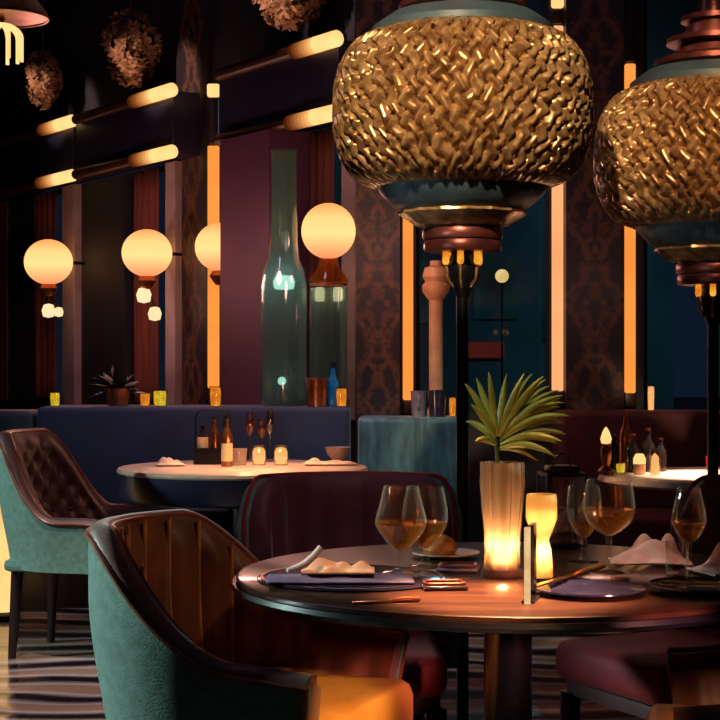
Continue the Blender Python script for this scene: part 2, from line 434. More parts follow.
for i, (a, b, lu, ll) in enumerate(((338, 219, 300, 296), (173, 76, 138, 139), (73, -60, 46, 44))):
    for which, z, l in (('upper', 2.895, lu), ('lower', 2.505, ll)):
        O = .25
        p0 = wp(s_of(a, O), O, z); p1 = wp(s_of(l, O), O, z); pe = wp(s_of(b, O), O, z)
        led_tube('beam_light', M['led_cream'], p0, p1, .045,
                 'cream light tube on the %s edge of the beam %s' % (which, names[i]), 'light tubes on the beams', rail=(p1, pe))

# windows
def window(name, px0, px1, yw, z0, z1):
    x0, x1 = (px0-360)/F*yw, (px1-360)/F*yw
    o = MB().box(((x0+x1)/2, yw, (z0+z1)/2), (x1-x0, .012, z1-z0)).build(name, M['window_glass']); o['kind'] = 'structure'
    f = MB(); w = .035
    for x in (x0+w/2, x1-w/2): f.box((x, yw, (z0+z1)/2), (w, .06, z1-z0))
    for z in (z0+w/2, z1-w/2): f.box(((x0+x1)/2, yw, z), (x1-x0-2*w, .06, w))
    f.build('window_frame', M['wall_dark'], o)
window('window_1', 413, 553, 8.84, .86, 3.7)
window('window_2', 640, 800, 8.84, .86, 3.7)
def wwindow(name, px0, px1):
    s0, s1 = sorted((s_of(px0), s_of(px1)))
    c = wp((s0+s1)/2, -.04, (.86+2.5)/2)
    o = MB().box((0, 0, 0), (s1-s0, .012, 1.64)).build(name, M['window_glass'], loc=c, rz=WANG); o['kind'] = 'structure'
    f = MB()
    for x in (-(s1-s0)/2+.02, (s1-s0)/2-.02): f.box((x, 0, 0), (.03, .05, 1.64))
    for z in (-.805, .805): f.box((0, 0, z), (s1-s0-.07, .05, .03))
    f.build('window_frame', M['wall_dark'], o)
wwindow('window_3', 271, 341); wwindow('window_4', 124, 165); wwindow('window_5', 37, 62)
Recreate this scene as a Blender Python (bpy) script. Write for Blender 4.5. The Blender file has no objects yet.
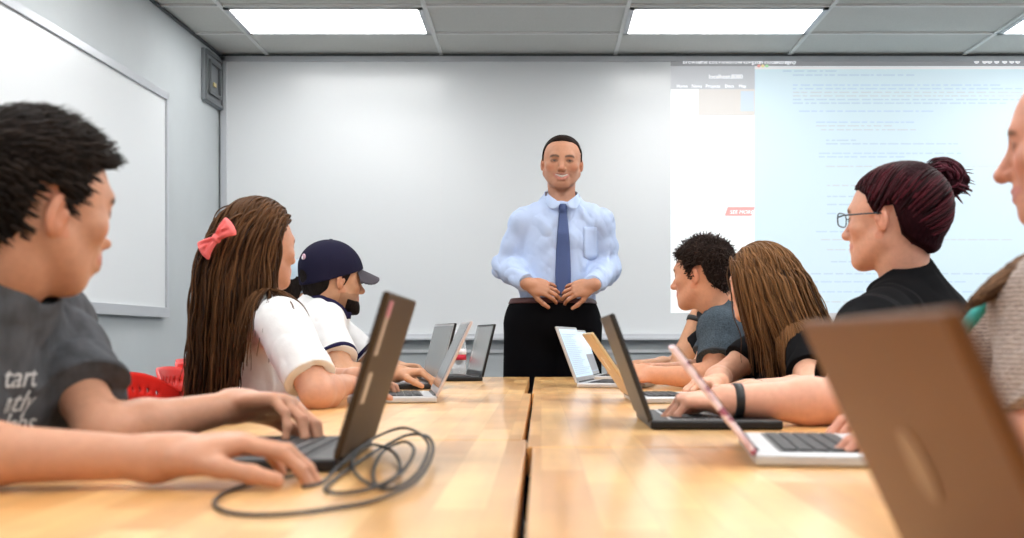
import bpy, bmesh, math, random
import numpy as np
from mathutils import Vector, Matrix

random.seed(7)
RNG = np.random.default_rng(11)
VS = 1.0                      # mesh fineness multiplier
SC = bpy.context.scene
COL = SC.collection

# ------------------------------------------------------------------ measured camera
FPX, CX, CY, HC = 1139.0, 541.0, 340.0, 0.90      # focal length (px), vanishing point, eye height (m)
TT = 0.74                                          # table top height


def w(px, py, Y):
    return np.array([(px - CX) * Y / FPX, Y, HC - (py - CY) * Y / FPX])


def nrm(v):
    v = np.asarray(v, float)
    return v / max(1e-9, np.linalg.norm(v))


# ------------------------------------------------------------------ materials
MATS = {}


def mat(name, color=(.8, .8, .8), rough=.5, metal=0.0, spec=.5, emit=None, estr=0.0, coat=0.0,
        noise=None, bump=None, attr=False, sss=0.0, alpha=None, trans=0.0, ior=1.45, sheen=0.0):
    if name in MATS:
        return MATS[name]
    m = bpy.data.materials.new(name)
    m.use_nodes = True
    nt = m.node_tree
    b = nt.nodes['Principled BSDF']
    b.inputs['Base Color'].default_value = (*color, 1)
    b.inputs['Roughness'].default_value = rough
    b.inputs['Metallic'].default_value = metal
    b.inputs['Specular IOR Level'].default_value = spec
    b.inputs['Coat Weight'].default_value = coat
    b.inputs['Coat Roughness'].default_value = .12
    b.inputs['IOR'].default_value = ior
    if trans:
        b.inputs['Transmission Weight'].default_value = trans
    if sheen:
        b.inputs['Sheen Weight'].default_value = sheen
    if emit is not None:
        b.inputs['Emission Color'].default_value = (*emit, 1)
        b.inputs['Emission Strength'].default_value = estr
    if sss:
        b.inputs['Subsurface Weight'].default_value = sss
        b.inputs['Subsurface Radius'].default_value = (1, .35, .2)
        b.inputs['Subsurface Scale'].default_value = .012
    src = None
    tc = nt.nodes.new('ShaderNodeTexCoord')
    if attr:
        a = nt.nodes.new('ShaderNodeAttribute')
        a.attribute_name = 'Col'
        src = a.outputs['Color']
    if noise:                                   # (scale, amount, stretch)
        sc, amt, st = noise
        mp = nt.nodes.new('ShaderNodeMapping')
        mp.inputs['Scale'].default_value = st
        nt.links.new(tc.outputs['Object'], mp.inputs['Vector'])
        n = nt.nodes.new('ShaderNodeTexNoise')
        n.inputs['Scale'].default_value = sc
        n.inputs['Detail'].default_value = 4
        nt.links.new(mp.outputs['Vector'], n.inputs['Vector'])
        mr = nt.nodes.new('ShaderNodeMapRange')
        mr.inputs['From Min'].default_value = .3
        mr.inputs['From Max'].default_value = .7
        mr.inputs['To Min'].default_value = 1 - amt
        mr.inputs['To Max'].default_value = 1 + amt
        nt.links.new(n.outputs['Fac'], mr.inputs['Value'])
        mx = nt.nodes.new('ShaderNodeVectorMath')
        mx.operation = 'MULTIPLY'
        if src:
            nt.links.new(src, mx.inputs[0])
        else:
            mx.inputs[0].default_value = color
        nt.links.new(mr.outputs['Result'], mx.inputs[1])
        src = mx.outputs['Vector']
    if src:
        nt.links.new(src, b.inputs['Base Color'])
    if bump:                                    # (scale, strength, stretch)
        sc, st, stretch = bump
        mp = nt.nodes.new('ShaderNodeMapping')
        mp.inputs['Scale'].default_value = stretch
        nt.links.new(tc.outputs['Object'], mp.inputs['Vector'])
        n = nt.nodes.new('ShaderNodeTexNoise')
        n.inputs['Scale'].default_value = sc
        n.inputs['Detail'].default_value = 3
        nt.links.new(mp.outputs['Vector'], n.inputs['Vector'])
        bp = nt.nodes.new('ShaderNodeBump')
        bp.inputs['Strength'].default_value = st
        bp.inputs['Distance'].default_value = .004
        nt.links.new(n.outputs['Fac'], bp.inputs['Height'])
        nt.links.new(bp.outputs['Normal'], b.inputs['Normal'])
    MATS[name] = m
    return m


def wood_mat():
    """butcher-block maple: staves of slightly different tone, glossy lacquer"""
    m = mat('maple_butcher_block', (.75, .5, .25), rough=.3, coat=.35)
    nt = m.node_tree
    b = nt.nodes['Principled BSDF']
    tc = nt.nodes.new('ShaderNodeTexCoord')
    geo = nt.nodes.new('ShaderNodeNewGeometry')
    br = nt.nodes.new('ShaderNodeTexBrick')
    mp = nt.nodes.new('ShaderNodeMapping')
    mp.inputs['Rotation'].default_value = (0, 0, math.pi / 2)
    nt.links.new(geo.outputs['Position'], mp.inputs['Vector'])
    nt.links.new(mp.outputs['Vector'], br.inputs['Vector'])
    br.inputs['Scale'].default_value = 1
    br.inputs['Brick Width'].default_value = .32
    br.inputs['Row Height'].default_value = .052
    br.inputs['Mortar Size'].default_value = .0006
    br.inputs['Color1'].default_value = (.90, .56, .235, 1)
    br.inputs['Color2'].default_value = (.66, .345, .115, 1)
    br.inputs['Mortar'].default_value = (.62, .36, .13, 1)
    br.offset = .37
    n = nt.nodes.new('ShaderNodeTexNoise')
    mp2 = nt.nodes.new('ShaderNodeMapping')
    mp2.inputs['Scale'].default_value = (26, 2.2, 26)
    nt.links.new(geo.outputs['Position'], mp2.inputs['Vector'])
    nt.links.new(mp2.outputs['Vector'], n.inputs['Vector'])
    n.inputs['Scale'].default_value = 1.6
    n.inputs['Detail'].default_value = 5
    n2 = nt.nodes.new('ShaderNodeTexNoise')
    n2.inputs['Scale'].default_value = 5
    nt.links.new(geo.outputs['Position'], n2.inputs['Vector'])
    ad = nt.nodes.new('ShaderNodeMath'); ad.operation = 'ADD'
    nt.links.new(n.outputs['Fac'], ad.inputs[0]); nt.links.new(n2.outputs['Fac'], ad.inputs[1])
    mr = nt.nodes.new('ShaderNodeMapRange')
    mr.inputs['From Min'].default_value = .6; mr.inputs['From Max'].default_value = 1.4
    mr.inputs['To Min'].default_value = .76; mr.inputs['To Max'].default_value = 1.2
    nt.links.new(ad.outputs[0], mr.inputs['Value'])
    mx = nt.nodes.new('ShaderNodeVectorMath'); mx.operation = 'MULTIPLY'
    nt.links.new(br.outputs['Color'], mx.inputs[0]); nt.links.new(mr.outputs['Result'], mx.inputs[1])
    nt.links.new(mx.outputs['Vector'], b.inputs['Base Color'])
    return m


# ------------------------------------------------------------------ object helpers
def link(name, me, parent=None, loc=None):
    o = bpy.data.objects.new(name, me)
    COL.objects.link(o)
    if parent is not None:
        o.parent = parent
    if loc is not None:
        o.location = loc
    return o


def thing(name, label, cat, loc=(0, 0, 0), rz=0.0, group=None):
    o = bpy.data.objects.new(name, None)
    COL.objects.link(o)
    o.empty_display_size = .05
    o.location = loc
    o.rotation_euler = (0, 0, rz)
    tag(o, label, cat, group)
    return o


def tag(o, label, cat, group=None):
    o['label'] = label
    o['category'] = cat
    if group:
        o['group'] = group
    return o


def struct(o, label=None):
    o['kind'] = 'structure'
    if label:
        o['label'] = label
    return o


def box(bm, c, s, bev=0.0, M=None, seg=2):
    """box centred at c with full size s; optional bevel and 4x4 transform"""
    r = bmesh.ops.create_cube(bm, size=1)
    vs = r['verts']
    for v in vs:
        v.co = Vector((v.co.x * s[0] + c[0], v.co.y * s[1] + c[1], v.co.z * s[2] + c[2]))
    if bev:
        es = {e for v in vs for e in v.link_edges}
        r2 = bmesh.ops.bevel(bm, geom=list(es), offset=bev, segments=seg, profile=.5, affect='EDGES')
        vs = list({v for f in r2['faces'] for v in f.verts} | {v for v in vs if v.is_valid})
        # collect the whole island
        seen = set(vs); st = list(vs)
        while st:
            v = st.pop()
            for e in v.link_edges:
                o = e.other_vert(v)
                if o not in seen:
                    seen.add(o); st.append(o)
        vs = list(seen)
    if M is not None:
        for v in vs:
            v.co = M @ v.co
    return vs


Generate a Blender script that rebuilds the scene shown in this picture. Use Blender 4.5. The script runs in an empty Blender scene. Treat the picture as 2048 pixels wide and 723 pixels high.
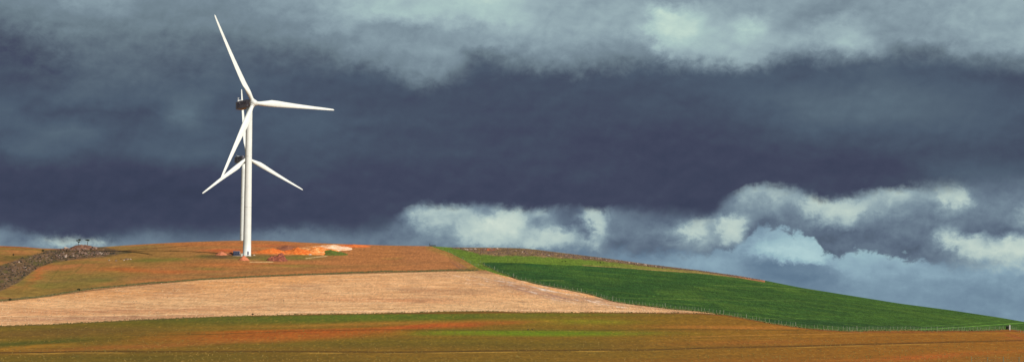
import bpy, bmesh, math, random
import numpy as np
from mathutils import Matrix, Vector
random.seed(7)
RNG = np.random.default_rng(11)
SC = bpy.context.scene
COL = SC.collection

# ------------------------------------------------------------------ camera
F = 4500.0
PH, RO = math.radians(4.305), math.radians(0.45)
def Rx(a): c, s = math.cos(a), math.sin(a); return np.array([[1,0,0],[0,c,-s],[0,s,c]])
def Rz(a): c, s = math.cos(a), math.sin(a); return np.array([[c,-s,0],[s,c,0],[0,0,1]])
M = Rx(math.pi/2+PH) @ Rz(RO)
def rays(u, v):
    u = np.asarray(u, float); v = np.asarray(v, float)
    l = np.stack([(u-1024)/F, (361.5-v)/F, -np.ones_like(u)], -1)
    return l @ M.T
def proj(x, y, z):
    q = np.stack([x, y, z], -1) @ M
    w = np.where(-q[...,2] > 1e-3, -q[...,2], 1e-3)
    return 1024+F*q[...,0]/w, 361.5-F*q[...,1]/w
def ang(u, v):                      # pixel -> azimuth (rad), tan(elevation)
    r = rays(u, v)
    return np.arctan2(r[...,0], r[...,1]), r[...,2]/np.hypot(r[...,0], r[...,1])

cam = bpy.data.cameras.new('camera'); co = bpy.data.objects.new('camera', cam); COL.objects.link(co)
cam.sensor_width = 36; cam.lens = F/2048*36; cam.clip_start = 1; cam.clip_end = 60000
co.rotation_euler = Matrix(M.tolist()).to_euler()
SC.camera = co

# ------------------------------------------------------------------ numbers
_T = np.random.default_rng(5).random((256, 256))
def vn(x, y, s=0):
    x = np.asarray(x, float)+s*17.37; y = np.asarray(y, float)+s*9.71
    xi = np.floor(x).astype(int); yi = np.floor(y).astype(int)
    fx = x-xi; fy = y-yi; fx = fx*fx*(3-2*fx); fy = fy*fy*(3-2*fy)
    g = lambda a, b: _T[a & 255, b & 255]
    return ((g(xi,yi)*(1-fx)+g(xi+1,yi)*fx)*(1-fy)+(g(xi,yi+1)*(1-fx)+g(xi+1,yi+1)*fx)*fy)
def fbm(x, y, o=4, s=0):
    t = 0; a = .5; n = 0
    for k in range(o):
        t = t+a*vn(x*2**k, y*2**k, s+k*3); n += a; a *= .55
    return t/n
def sst(a, b, x):
    t = np.clip((x-a)/(b-a), 0, 1); return t*t*(3-2*t)

def curve(pts):                     # a line across the hill: sampled densely, returns te(az)
    p = np.array(pts, float)
    uu = np.linspace(p[0,0], p[-1,0], 1500); vv = np.interp(uu, p[:,0], p[:,1])
    k = np.ones(9)/9; vs = np.convolve(np.pad(vv, 4, mode='edge'), k, 'valid')
    vs[:3] = vv[:3]; vs[-3:] = vv[-3:]
    a, t = ang(uu, vs)
    return lambda az: np.interp(az, a, t)

SKYP = [(-1200,560),(-500,515),(-100,493),(0,491),(50,493),(80,496),(120,497),(150,495),(180,493.5),(210,493),(250,490),(300,487),(350,484.5),(400,482.5),
        (450,481),(480,480.5),(520,480.5),(560,481.5),(600,484),(650,486),(700,488),(780,490.3),(862,491.5),(900,494),(1000,494.7),(1040,495.5),(1070,498),
        (1100,502),(1150,508),(1200,514),(1300,528),(1400,540),(1480,551),(1530,560),(1600,574),(1700,590),(1800,606),(1900,619),(2000,634),(2048,642.5),(2300,684),(2700,712),(3200,716)]
SKY = curve(SKYP)
C1P = [(-1200,690),(-200,656),(0,651),(100,647),(250,640),(400,633),(500,629),(650,626),(800,624),(1000,622.5),(1200,623),(1400,625),(1450,628),(1500,637),
       (1550,646),(1600,653),(1650,658.5),(1700,661),(1850,661),(1950,660),(2020,659),(2048,660),(2300,690),(2700,715),(3200,719)]
C1 = curve(C1P)
FENP = [(960.4,525.5),(982.7,536),(997,543),(1018,551.7),(1036,558),(1059,564),(1080.5,569),(1102,573),(1136,579.6),(1190,590),(1225,600),(1260,606),(1300,611),(1350,617),(1400,621.5),(1430,625.4)]
C2P = [(-1200,650),(-200,615),(0,602),(100,591),(200,577),(300,567),(400,558),(500,553),(600,549),(700,546),(800,543),(900,541),(974,540),(990,545),(1004,550),(1018,553.5),(1036,559),
       (1059,565),(1080.5,570),(1102,574),(1136,580.6),(1190,591),(1225,601),(1260,607),(1300,612),(1350,618),(1400,622.5),(1436,626.4)]
C2 = curve(C2P)
CFP = FENP+[(1450,628),(1500,637),(1550,646),(1600,653),(1650,658.5),(1700,661),(1850,661),(1950,660),(2020,659),(2048,660),(2300,690),(2700,715),(3200,719)]
CDP = [(862,491.6),(869,494.5),(900,505),(927.5,518.7),(950.7,532),(964,538),(974,540)]
CD = curve(CDP)
CTP = [(960.4,525.5),(972,524),(989,523.4),(1056,526),(1124,530),(1163,531),(1212,534),(1300,540),(1389,545),(1477,554),(1530,563),(1545,566)]
CT = curve(CTP)
BOT = curve([(-1200,723),(3200,723)])
AZ = lambda u, v: float(ang(u, v)[0])

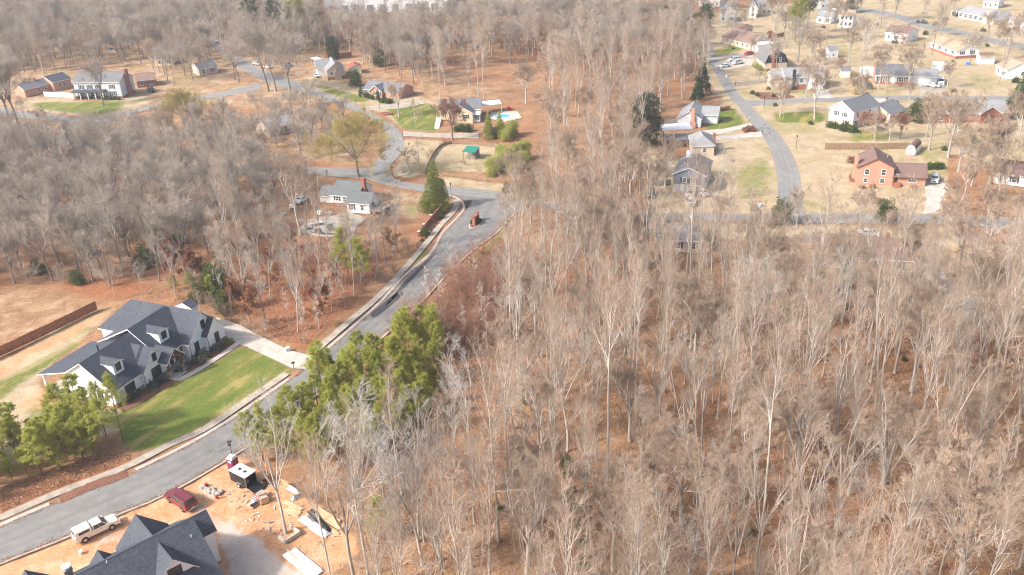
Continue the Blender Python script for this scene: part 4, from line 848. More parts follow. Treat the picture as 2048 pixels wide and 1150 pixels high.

--------------------------------------------------

Transcribe, exactly as written, the lines starting at the one with "Generate a Blender" and ending at the one with "SC.camera = co", and nothing more. Pictures are not part of the copy.

Generate a Blender script that rebuilds the scene shown in this picture. Use Blender 4.5. The script runs in an empty Blender scene. Treat the picture as 2048 pixels wide and 723 pixels high.
import bpy, bmesh, math, random
import numpy as np
from mathutils import Matrix, Vector
random.seed(7)
RNG = np.random.default_rng(11)
SC = bpy.context.scene
COL = SC.collection

# ------------------------------------------------------------------ camera
F = 4500.0
PH, RO = math.radians(4.305), math.radians(0.45)
def Rx(a): c, s = math.cos(a), math.sin(a); return np.array([[1,0,0],[0,c,-s],[0,s,c]])
def Rz(a): c, s = math.cos(a), math.sin(a); return np.array([[c,-s,0],[s,c,0],[0,0,1]])
M = Rx(math.pi/2+PH) @ Rz(RO)
def rays(u, v):
    u = np.asarray(u, float); v = np.asarray(v, float)
    l = np.stack([(u-1024)/F, (361.5-v)/F, -np.ones_like(u)], -1)
    return l @ M.T
def proj(x, y, z):
    q = np.stack([x, y, z], -1) @ M
    w = np.where(-q[...,2] > 1e-3, -q[...,2], 1e-3)
    return 1024+F*q[...,0]/w, 361.5-F*q[...,1]/w
def ang(u, v):                      # pixel -> azimuth (rad), tan(elevation)
    r = rays(u, v)
    return np.arctan2(r[...,0], r[...,1]), r[...,2]/np.hypot(r[...,0], r[...,1])

cam = bpy.data.cameras.new('camera'); co = bpy.data.objects.new('camera', cam); COL.objects.link(co)
cam.sensor_width = 36; cam.lens = F/2048*36; cam.clip_start = 1; cam.clip_end = 60000
co.rotation_euler = Matrix(M.tolist()).to_euler()
SC.camera = co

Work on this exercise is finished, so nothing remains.